Kay, my youngest child, was zipping along on her roller skates with her book on the alphabet in her hand, busily drawing the letters, cursive, in the air with her hand just as we had been taught to do with my handicapped daughter's special education. She handled the skates so well it was a study for a painting. There she would be unconcerned about what was going on with her roller skates, bending at the waist, twirling easily around a corner, braking to a stop, and again easily gliding off in a new direction. All this while she learned her alphabet, and how to write cursive at the same time.

Bent in the middle, elbows on the table, still on her skates, studying the teacher's manual herself as she was now able to read it by herself, Kay would be determined to keep after her lessons until she covered the material, easily, almost unconcerned.

While we sat in Bible class part of the discussion was about Charlemagne.
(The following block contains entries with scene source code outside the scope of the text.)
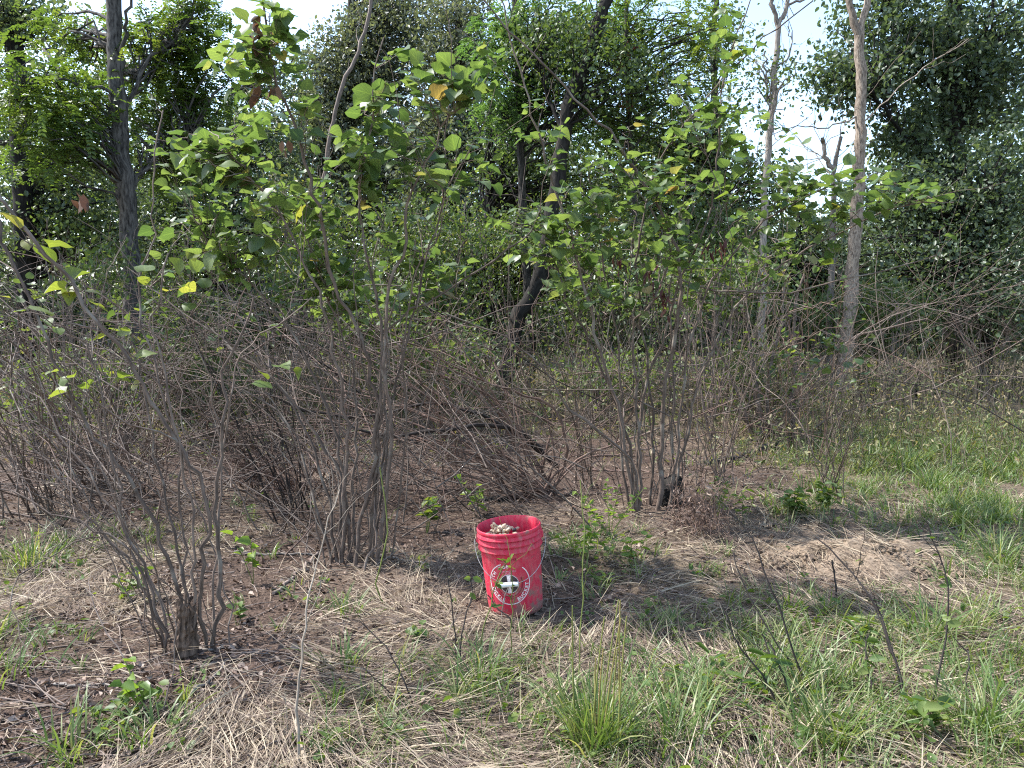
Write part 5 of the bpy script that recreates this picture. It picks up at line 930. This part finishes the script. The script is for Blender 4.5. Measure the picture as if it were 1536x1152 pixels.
for px, py in ((385, 25), (388, 45), (383, 60), (408, 130), (390, 135), (425, 215), (378, 50)): hang(rb, 'withered_leaf', px, py, YB - .4, 3, .075, (.015, .015, .015), 'oval', 'browned')
for px, py in ((122, 292), (118, 300)): hang(ra, 'withered_leaf', px, py, YA, 3, .06, (.01, .01, .01), 'oval', 'browned')
for px, py in ((935, 95), (945, 75), (937, 150), (930, 105)): hang(st_, 'seed_head', px, py, 13.2, 60, .045, (.05, .05, .08), 'oval', 'sumac', .3)

# ---------------------------------------------------------------- dry bundle and burnt stump at the foot of the right clump
b = gp(1048, 800); t = thing('dead_weed', 'bundle of dry reddish-brown dead stems right of the leafy right clump', 'dead plant', b); mb = MB()
tips = tipset(120, 1000, 1100, 690, 795, b[1] - .35, b[1] + .35); tips[:, 2] = np.maximum(tips[:, 2], G(tips[:, 0], tips[:, 1]) + .05); o_ = b + rng.normal(size=(120, 3)) * [.13, .12, 0] - [0, 0, .02]
P = fan(o_, tips, .2, 8, .012); tubes(mb, P, (.0012 + .0014 * rng.random((120, 1))) * np.linspace(1, .5, 8)[None], 4); mb.obj('stems', M['red_stem'], t, kind='stuff')
mb = MB(); i = rng.integers(3, 8, 500); k = rng.integers(0, 120, 500); leaves(mb, 'narrow', P[k, i] + rng.normal(size=(500, 3)) * .012, frames(rdir(500, -.4), rdir(500, .5)), .02 + .035 * rng.random(500), rng.random(500)); mb.obj('dead_leaves', M['litter'], t, kind='stuff')
def black_stump():
    b = gp(1003, 757); a = np.linspace(0, 2 * np.pi, 18, endpoint=False); V = []; C2 = []
    for h in np.linspace(0, 1, 10):
        r_ = .085 * (1.2 - .35 * h + .12 * np.sin(a * 3 + 2) + .08 * np.sin(a * 6 + h * 2)) + .006 * rng.normal(size=18); zt = h * (.20 + .05 * np.sin(a + 1)); V.append(np.stack([b[0] + r_ * np.cos(a), b[1] + r_ * np.sin(a), b[2] - .02 + zt], -1)); C2.append(np.stack([.08 * np.cos(a), .08 * np.sin(a), np.full(18, h * .2)], -1))
    V.append(np.repeat((V[-1].mean(0) - [0, 0, .04])[None], 18, 0)); C2.append(np.zeros((18, 3))); i = np.arange(10)[:, None] * 18; j = np.arange(18)[None]; j2 = (j + 1) % 18
    tag(MB().add(np.array(V), q=np.stack([i + j, i + j2, i + 18 + j2, i + 18 + j], -1).reshape(-1, 4), c=np.array(C2)).obj('tree_stump', M['bark_black'], smooth=False), 'low blackened stump tucked among the stems of the leafy right clump', 'stump')
black_stump()
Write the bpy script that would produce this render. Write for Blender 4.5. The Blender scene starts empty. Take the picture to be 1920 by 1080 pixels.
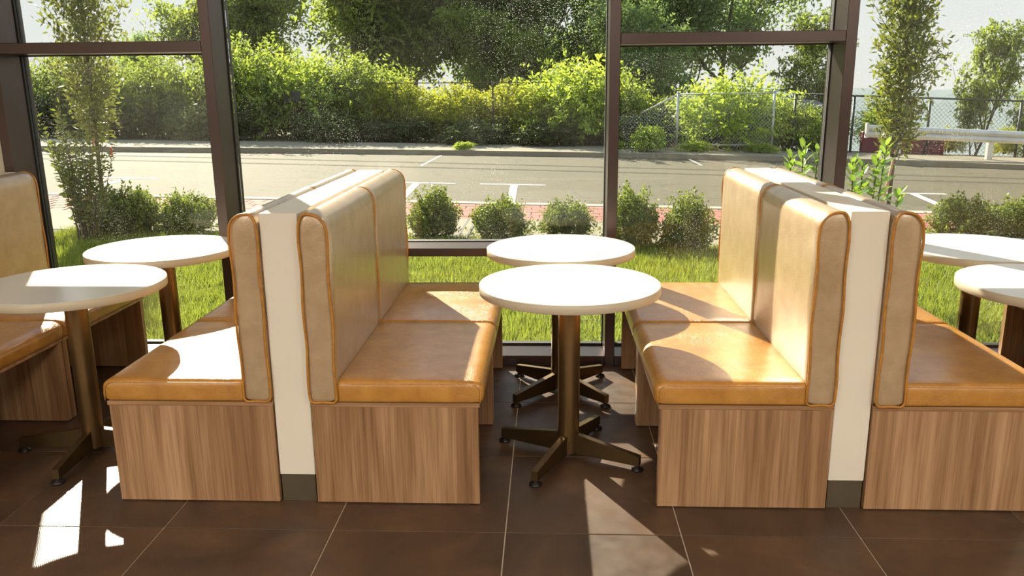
import bpy, math, random
import numpy as np
from mathutils import Vector, Matrix

scene = bpy.context.scene
COL = scene.collection

# ------------------------------------------------------------------ camera
def set_camera():
    pitch, yaw, roll = [math.radians(a) for a in (13.758, 2.658, -0.571)]
    fw = Vector((-math.sin(yaw)*math.cos(pitch), math.cos(yaw)*math.cos(pitch), -math.sin(pitch)))
    rt = Vector((math.cos(yaw), math.sin(yaw), 0)); up = rt.cross(fw)
    c, s = math.cos(roll), math.sin(roll)
    R = c*rt + s*up; U = -s*rt + c*up
    cam = bpy.data.cameras.new('camera'); ob = bpy.data.objects.new('camera', cam); COL.objects.link(ob)
    cam.sensor_width = 36; cam.lens = 1527.92/1920*36; cam.clip_end = 6000; cam.clip_start = .05
    m = Matrix((R, U, -fw)).transposed().to_4x4(); m.translation = (0, 0, 1.5); ob.matrix_world = m
    scene.camera = ob
set_camera()

# ------------------------------------------------------------------ sky, sun, exposure
SUN_STRENGTH = 15.0
SKY_STRENGTH = 1.05
w = bpy.data.worlds.new('World'); scene.world = w; w.use_nodes = True
nt = w.node_tree; nt.nodes.clear()
tc = nt.nodes.new('ShaderNodeTexCoord'); sx = nt.nodes.new('ShaderNodeSeparateXYZ')
cr = nt.nodes.new('ShaderNodeValToRGB'); bg = nt.nodes.new('ShaderNodeBackground'); wo = nt.nodes.new('ShaderNodeOutputWorld')
nt.links.new(tc.outputs['Generated'], sx.inputs[0]); nt.links.new(sx.outputs['Z'], cr.inputs[0])
cr.color_ramp.elements[0].position = 0.0; cr.color_ramp.elements[0].color = (.86, .85, .80, 1)
cr.color_ramp.elements[1].position = .7; cr.color_ramp.elements[1].color = (.50, .66, .86, 1)
e = cr.color_ramp.elements.new(.14); e.color = (.80, .84, .85, 1)
nt.links.new(cr.outputs[0], bg.inputs[0]); bg.inputs[1].default_value = SKY_STRENGTH
nt.links.new(bg.outputs[0], wo.inputs[0])

sun = bpy.data.lights.new('sun', 'SUN'); sun.energy = SUN_STRENGTH; sun.angle = math.radians(.6); sun.color = (1, .90, .71)
so = bpy.data.objects.new('sun', sun); COL.objects.link(so)
so.rotation_euler = Vector((.407, -.762, -.50)).to_track_quat('-Z', 'Y').to_euler(); so.location = (-20, 40, 30)

vs = scene.view_settings
vs.view_transform = 'Standard'; vs.look = 'None'; vs.gamma = 1; vs.use_curve_mapping = False; vs.exposure = 0.0
scene.cycles.transparent_max_bounces = 24
FILL_POWER = 88.0  # power of each added fill panel

# ------------------------------------------------------------------ helpers
def tag(o, label=None, cat=None, group=None, kind=None):
    if label: o['label'] = label
    if cat: o['category'] = cat
    if group: o['group'] = group
    if kind: o['kind'] = kind
    return o

def empty(name, loc=(0, 0, 0), rz=0, label=None, cat=None, group=None, kind=None):
    o = bpy.data.objects.new(name, None); COL.objects.link(o)
    o.location = loc; o.rotation_euler = (0, 0, rz); o.empty_display_size = .1
    return tag(o, label, cat, group, kind)

def link(name, me, mat=None, parent=None):
    o = bpy.data.objects.new(name, me); COL.objects.link(o)
    if mat is not None:
        for m in (mat if isinstance(mat, (list, tuple)) else [mat]): me.materials.append(m)
    if parent: o.parent = parent
    return o

class MB:
    def __init__(s): s.v = []; s.f = []; s.m = []
    def add(s, V, F, m=0):
        b = len(s.v); s.v += [tuple(map(float, p)) for p in V]; s.f += [tuple(b+i for i in f) for f in F]; s.m += [m]*len(F)
        return s
    def box(s, x0, x1, y0, y1, z0, z1, m=0):
        V = [(x0,y0,z0),(x1,y0,z0),(x1,y1,z0),(x0,y1,z0),(x0,y0,z1),(x1,y0,z1),(x1,y1,z1),(x0,y1,z1)]
        return s.add(V, [(0,3,2,1),(4,5,6,7),(0,1,5,4),(1,2,6,5),(2,3,7,6),(3,0,4,7)], m)
    def bbox(s, x0, x1, y0, y1, z0, z1, b=.003, m=0):
        # chamfered box
        V = []; idx = {}
        for i, (X, sx_) in enumerate(((x0, 1), (x1, -1))):
            for j, (Y, sy_) in enumerate(((y0, 1), (y1, -1))):
                for k, (Z, sz_) in enumerate(((z0, 1), (z1, -1))):
                    for a in range(3):
                        p = [X+sx_*b, Y+sy_*b, Z+sz_*b]; p[a] = (X, Y, Z)[a]
                        idx[i,j,k,a] = len(V); V.append(p)
        F = []
        g = lambda i,j,k,a: idx[i,j,k,a]
        for t in (0, 1):
            q = [g(t,0,0,0), g(t,1,0,0), g(t,1,1,0), g(t,0,1,0)]; F.append(q if t else q[::-1])
            q = [g(0,t,0,1), g(0,t,1,1), g(1,t,1,1), g(1,t,0,1)]; F.append(q if t else q[::-1])
            q = [g(0,0,t,2), g(1,0,t,2), g(1,1,t,2), g(0,1,t,2)]; F.append(q if t else q[::-1])
        for i in (0, 1):
            for j in (0, 1):
                F.append([g(i,j,0,0), g(i,j,1,0), g(i,j,1,1), g(i,j,0,1)])
                F.append([g(i,0,j,0), g(i,1,j,0), g(i,1,j,2), g(i,0,j,2)])
                F.append([g(0,i,j,1), g(1,i,j,1), g(1,i,j,2), g(0,i,j,2)])
                for k in (0, 1): F.append([g(i,j,k,0), g(i,j,k,1), g(i,j,k,2)])
        return s.add(V, F, m)
    def tube(s, P, R, n=8, closed=False, cap=True, m=0):
        P = [Vector(p) for p in P]; N = len(P)
        R = [float(r) for r in R] if isinstance(R, (list, tuple)) else [float(R)]*N
        V = []; F = []
        ref = None
        for i, p in enumerate(P):
            a = P[(i-1) % N] if (closed or i > 0) else p
            b = P[(i+1) % N] if (closed or i < N-1) else p
            t = (b-a).normalized()
            if ref is None:
                ref = Vector((0, 0, 1)) if abs(t.z) < .9 else Vector((1, 0, 0))
            u = (ref - t*ref.dot(t))
            if u.length < 1e-6: u = t.orthogonal()
            u.normalize(); ref = u; q = t.cross(u)
            for k in range(n):
                an = 2*math.pi*k/n
                V.append(p + R[i]*(math.cos(an)*u + math.sin(an)*q))
        M = N if closed else N-1
        for i in range(M):
            j = (i+1) % N
            for k in range(n):
                l = (k+1) % n
                F.append((i*n+k, i*n+l, j*n+l, j*n+k))
        if cap and not closed:
            F.append(tuple(range(n))[::-1]); F.append(tuple((N-1)*n+k for k in range(n)))
        return s.add(V, F, m)
    def lathe(s, prof, n=32, c=(0, 0), m=0):
        V = []; F = []
        for r, z in prof:
            for k in range(n):
                a = 2*math.pi*k/n; V.append((c[0]+r*math.cos(a), c[1]+r*math.sin(a), z))
        for i in range(len(prof)-1):
            for k in range(n):
                l = (k+1) % n; F.append((i*n+k, i*n+l, (i+1)*n+l, (i+1)*n+k))
        if prof[0][0] > 1e-6: F.append(tuple(range(n))[::-1])
        if prof[-1][0] > 1e-6: F.append(tuple((len(prof)-1)*n+k for k in range(n)))
        return s.add(V, F, m)
    def mesh(s, name, smooth=False):
        me = bpy.data.meshes.new(name); me.from_pydata(s.v, [], s.f)
        if any(s.m): me.polygons.foreach_set('material_index', s.m)
        if smooth is True: me.polygons.foreach_set('use_smooth', [True]*len(s.f))
        elif smooth:
            me.polygons.foreach_set('use_smooth', [True]*len(s.f)); me.update()
            try: me.set_sharp_from_angle(angle=math.radians(smooth))
            except Exception: pass
        me.update(); return me
    def build(s, name, mat, parent=None, smooth=False):
        return link(name, s.mesh(name, smooth), mat, parent)

def quad_mesh(name, V, per=4, mats=None):
    V = np.ascontiguousarray(V, dtype=np.float32).reshape(-1, 3); n = len(V)//per
    me = bpy.data.meshes.new(name)
    me.vertices.add(len(V)); me.vertices.foreach_set('co', V.ravel())
    me.loops.add(n*per); me.loops.foreach_set('vertex_index', np.arange(n*per, dtype=np.int32))
    me.polygons.add(n); me.polygons.foreach_set('loop_start', np.arange(0, n*per, per, dtype=np.int32))
    try: me.polygons.foreach_set('loop_total', np.full(n, per, dtype=np.int32))
    except Exception: pass
    me.update(calc_edges=True); me.validate()
    return me

def unit(a): return a/np.maximum(np.linalg.norm(a, axis=1, keepdims=True), 1e-9)

def leaf_verts(rng, C, L, W, D=None, lift=0.0, var=.35):
    n = len(C)
    if D is None: D = rng.normal(size=(n, 3)); D[:, 2] += lift
    D = unit(D); S = unit(np.cross(D, rng.normal(size=(n, 3))))
    sc = (1+var*(rng.random((n, 1))*2-1)); L = L*sc; W = W*sc
    N = np.cross(D, S)
    V = np.stack([C, C+.45*D*L+S*W*.5+N*W*.12, C+D*L, C+.45*D*L-S*W*.5+N*W*.12], 1)
    return V

def copy_thing(o, loc, rz, label=None, scale=None):
    c = o.copy(); COL.objects.link(c); c.location = loc; c.rotation_euler = (0, 0, rz)
    if scale: c.scale = scale
    if label: c['label'] = label
    for ch in list(o.children):
        d = ch.copy(); COL.objects.link(d); d.parent = c
        for g2 in list(ch.children):
            e2 = g2.copy(); COL.objects.link(e2); e2.parent = d
    return c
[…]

Kay was now around ten. A question was asked as to his Nicene creed. She held up her hand, and we as a family thought nothing of it; because, we were sure she probably knew the answer. The instructor was certainly being polite in his own mind when he called on her. While this little ten year old carefully went over the circumstances of Charlemagne meeting with the Nobles and establishing these laws, one by one the folks ahead began to turn around to look at the child explaining this material. But not until one of the high school students said, "Golly Kay!" were we really aware of the rarity of the situation.

For the sake of brevity these are only a few moments to tell of the joy I had in "teaching my daughter at home" or as is commonly now called home schooling. The year we started was 1982. Certainly, there were those who were doing this, I just didn't know them at the time. If we were pioneers, it wasn't for the sake of pioneering. The motive was purely selfish and certainly not to establish any goals for society.

Today, my daughter is a beautiful person, who has a daughter of her own. I might add, she doesn't believe in home school and this is all right with us.

We gave her the education and the time she needed to be able to make her own decisions. Gifted with all the precious moments of her childhood, certainly we are well satisfied, thankful for life, and pleased with this. We feel ourselves to be most grateful for the lion's share of her life.

If another generation comes about and things are different for my little granddaughter and her daughter. The record is there It was done in our family, we "home schooled."